SET TASK: Reproduce each line of the listing exactly.

::::::

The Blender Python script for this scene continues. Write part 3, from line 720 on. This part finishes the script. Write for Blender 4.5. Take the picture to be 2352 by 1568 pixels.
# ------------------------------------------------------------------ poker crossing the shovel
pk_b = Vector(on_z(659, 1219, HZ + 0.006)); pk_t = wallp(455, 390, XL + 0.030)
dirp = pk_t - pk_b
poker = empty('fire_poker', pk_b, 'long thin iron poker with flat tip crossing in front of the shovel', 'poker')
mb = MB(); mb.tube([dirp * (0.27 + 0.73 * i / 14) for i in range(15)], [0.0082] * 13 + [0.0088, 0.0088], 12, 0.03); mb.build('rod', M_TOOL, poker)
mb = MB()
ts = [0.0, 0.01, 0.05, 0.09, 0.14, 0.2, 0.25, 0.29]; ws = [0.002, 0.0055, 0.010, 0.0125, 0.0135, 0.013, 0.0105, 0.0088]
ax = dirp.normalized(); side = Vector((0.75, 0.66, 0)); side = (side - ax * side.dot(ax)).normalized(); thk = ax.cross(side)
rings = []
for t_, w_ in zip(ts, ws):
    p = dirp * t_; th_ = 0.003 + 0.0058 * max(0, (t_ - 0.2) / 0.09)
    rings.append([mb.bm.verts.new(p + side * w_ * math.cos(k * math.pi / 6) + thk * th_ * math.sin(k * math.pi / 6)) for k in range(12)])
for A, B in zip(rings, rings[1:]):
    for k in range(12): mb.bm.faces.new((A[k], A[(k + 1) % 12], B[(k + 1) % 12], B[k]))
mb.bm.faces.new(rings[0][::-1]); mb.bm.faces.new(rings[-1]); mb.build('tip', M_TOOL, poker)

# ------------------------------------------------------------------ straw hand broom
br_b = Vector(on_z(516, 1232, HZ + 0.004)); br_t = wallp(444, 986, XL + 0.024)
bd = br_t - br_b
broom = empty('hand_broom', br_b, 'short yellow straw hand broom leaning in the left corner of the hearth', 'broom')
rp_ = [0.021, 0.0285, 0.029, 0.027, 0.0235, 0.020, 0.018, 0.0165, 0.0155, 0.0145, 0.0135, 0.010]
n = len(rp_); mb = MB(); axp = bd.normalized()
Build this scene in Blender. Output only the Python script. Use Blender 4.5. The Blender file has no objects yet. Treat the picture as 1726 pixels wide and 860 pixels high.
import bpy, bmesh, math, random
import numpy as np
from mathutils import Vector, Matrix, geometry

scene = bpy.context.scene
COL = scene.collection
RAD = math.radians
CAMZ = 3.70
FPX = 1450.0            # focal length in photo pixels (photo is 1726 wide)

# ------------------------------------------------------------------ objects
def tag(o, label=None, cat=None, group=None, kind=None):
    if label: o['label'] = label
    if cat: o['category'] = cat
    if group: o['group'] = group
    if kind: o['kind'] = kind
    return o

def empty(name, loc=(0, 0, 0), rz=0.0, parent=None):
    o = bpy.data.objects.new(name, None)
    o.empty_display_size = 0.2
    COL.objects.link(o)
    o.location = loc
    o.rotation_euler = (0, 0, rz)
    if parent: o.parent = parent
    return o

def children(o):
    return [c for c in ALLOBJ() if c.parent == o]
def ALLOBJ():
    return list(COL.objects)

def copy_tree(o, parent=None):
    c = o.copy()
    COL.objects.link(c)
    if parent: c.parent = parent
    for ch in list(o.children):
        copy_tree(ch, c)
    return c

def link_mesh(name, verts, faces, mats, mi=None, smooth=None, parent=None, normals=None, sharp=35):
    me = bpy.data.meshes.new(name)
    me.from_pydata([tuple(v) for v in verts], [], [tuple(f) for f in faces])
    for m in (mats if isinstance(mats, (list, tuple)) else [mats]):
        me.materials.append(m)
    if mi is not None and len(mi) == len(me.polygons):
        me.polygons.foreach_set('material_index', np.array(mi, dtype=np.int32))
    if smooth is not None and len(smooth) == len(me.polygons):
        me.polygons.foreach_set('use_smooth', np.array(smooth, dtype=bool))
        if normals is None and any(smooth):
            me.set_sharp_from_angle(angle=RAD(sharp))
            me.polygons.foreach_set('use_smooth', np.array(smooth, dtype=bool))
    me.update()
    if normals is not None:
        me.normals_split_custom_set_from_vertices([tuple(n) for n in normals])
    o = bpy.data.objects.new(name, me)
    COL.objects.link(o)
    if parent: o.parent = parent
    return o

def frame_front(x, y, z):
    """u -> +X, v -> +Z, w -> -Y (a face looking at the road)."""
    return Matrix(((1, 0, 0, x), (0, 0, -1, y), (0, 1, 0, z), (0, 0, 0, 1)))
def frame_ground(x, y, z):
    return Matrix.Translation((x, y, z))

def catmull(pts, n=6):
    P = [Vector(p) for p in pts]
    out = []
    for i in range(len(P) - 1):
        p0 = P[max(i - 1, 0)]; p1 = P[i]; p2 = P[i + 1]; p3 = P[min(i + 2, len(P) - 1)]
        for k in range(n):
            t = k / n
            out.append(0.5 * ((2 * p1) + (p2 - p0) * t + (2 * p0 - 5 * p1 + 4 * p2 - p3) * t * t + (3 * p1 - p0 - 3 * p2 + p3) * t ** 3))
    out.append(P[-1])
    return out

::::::

REPLY:
The Blender Python script for this scene continues. Write part 3, from line 720 on. This part finishes the script. Write for Blender 4.5. Take the picture to be 2352 by 1568 pixels.
# ------------------------------------------------------------------ poker crossing the shovel
pk_b = Vector(on_z(659, 1219, HZ + 0.006)); pk_t = wallp(455, 390, XL + 0.030)
dirp = pk_t - pk_b
poker = empty('fire_poker', pk_b, 'long thin iron poker with flat tip crossing in front of the shovel', 'poker')
mb = MB(); mb.tube([dirp * (0.27 + 0.73 * i / 14) for i in range(15)], [0.0082] * 13 + [0.0088, 0.0088], 12, 0.03); mb.build('rod', M_TOOL, poker)
mb = MB()
ts = [0.0, 0.01, 0.05, 0.09, 0.14, 0.2, 0.25, 0.29]; ws = [0.002, 0.0055, 0.010, 0.0125, 0.0135, 0.013, 0.0105, 0.0088]
ax = dirp.normalized(); side = Vector((0.75, 0.66, 0)); side = (side - ax * side.dot(ax)).normalized(); thk = ax.cross(side)
rings = []
for t_, w_ in zip(ts, ws):
    p = dirp * t_; th_ = 0.003 + 0.0058 * max(0, (t_ - 0.2) / 0.09)
    rings.append([mb.bm.verts.new(p + side * w_ * math.cos(k * math.pi / 6) + thk * th_ * math.sin(k * math.pi / 6)) for k in range(12)])
for A, B in zip(rings, rings[1:]):
    for k in range(12): mb.bm.faces.new((A[k], A[(k + 1) % 12], B[(k + 1) % 12], B[k]))
mb.bm.faces.new(rings[0][::-1]); mb.bm.faces.new(rings[-1]); mb.build('tip', M_TOOL, poker)

# ------------------------------------------------------------------ straw hand broom
br_b = Vector(on_z(516, 1232, HZ + 0.004)); br_t = wallp(444, 986, XL + 0.024)
bd = br_t - br_b
broom = empty('hand_broom', br_b, 'short yellow straw hand broom leaning in the left corner of the hearth', 'broom')
rp_ = [0.021, 0.0285, 0.029, 0.027, 0.0235, 0.020, 0.018, 0.0165, 0.0155, 0.0145, 0.0135, 0.010]
n = len(rp_); mb = MB(); axp = bd.normalized()
Build this scene in Blender. Output only the Python script. Use Blender 4.5. The Blender file has no objects yet. Treat the picture as 1726 pixels wide and 860 pixels high.
import bpy, bmesh, math, random
import numpy as np
from mathutils import Vector, Matrix, geometry

scene = bpy.context.scene
COL = scene.collection
RAD = math.radians
CAMZ = 3.70
FPX = 1450.0            # focal length in photo pixels (photo is 1726 wide)

# ------------------------------------------------------------------ objects
def tag(o, label=None, cat=None, group=None, kind=None):
    if label: o['label'] = label
    if cat: o['category'] = cat
    if group: o['group'] = group
    if kind: o['kind'] = kind
    return o

def empty(name, loc=(0, 0, 0), rz=0.0, parent=None):
    o = bpy.data.objects.new(name, None)
    o.empty_display_size = 0.2
    COL.objects.link(o)
    o.location = loc
    o.rotation_euler = (0, 0, rz)
    if parent: o.parent = parent
    return o

def children(o):
    return [c for c in ALLOBJ() if c.parent == o]
def ALLOBJ():
    return list(COL.objects)

def copy_tree(o, parent=None):
    c = o.copy()
    COL.objects.link(c)
    if parent: c.parent = parent
    for ch in list(o.children):
        copy_tree(ch, c)
    return c

def link_mesh(name, verts, faces, mats, mi=None, smooth=None, parent=None, normals=None, sharp=35):
    me = bpy.data.meshes.new(name)
    me.from_pydata([tuple(v) for v in verts], [], [tuple(f) for f in faces])
    for m in (mats if isinstance(mats, (list, tuple)) else [mats]):
        me.materials.append(m)
    if mi is not None and len(mi) == len(me.polygons):
        me.polygons.foreach_set('material_index', np.array(mi, dtype=np.int32))
    if smooth is not None and len(smooth) == len(me.polygons):
        me.polygons.foreach_set('use_smooth', np.array(smooth, dtype=bool))
        if normals is None and any(smooth):
            me.set_sharp_from_angle(angle=RAD(sharp))
            me.polygons.foreach_set('use_smooth', np.array(smooth, dtype=bool))
    me.update()
    if normals is not None:
        me.normals_split_custom_set_from_vertices([tuple(n) for n in normals])
    o = bpy.data.objects.new(name, me)
    COL.objects.link(o)
    if parent: o.parent = parent
    return o

def frame_front(x, y, z):
    """u -> +X, v -> +Z, w -> -Y (a face looking at the road)."""
    return Matrix(((1, 0, 0, x), (0, 0, -1, y), (0, 1, 0, z), (0, 0, 0, 1)))
def frame_ground(x, y, z):
    return Matrix.Translation((x, y, z))

def catmull(pts, n=6):
    P = [Vector(p) for p in pts]
    out = []
    for i in range(len(P) - 1):
        p0 = P[max(i - 1, 0)]; p1 = P[i]; p2 = P[i + 1]; p3 = P[min(i + 2, len(P) - 1)]
        for k in range(n):
            t = k / n
            out.append(0.5 * ((2 * p1) + (p2 - p0) * t + (2 * p0 - 5 * p1 + 4 * p2 - p3) * t * t + (3 * p1 - p0 - 3 * p2 + p3) * t ** 3))
    out.append(P[-1])
    return out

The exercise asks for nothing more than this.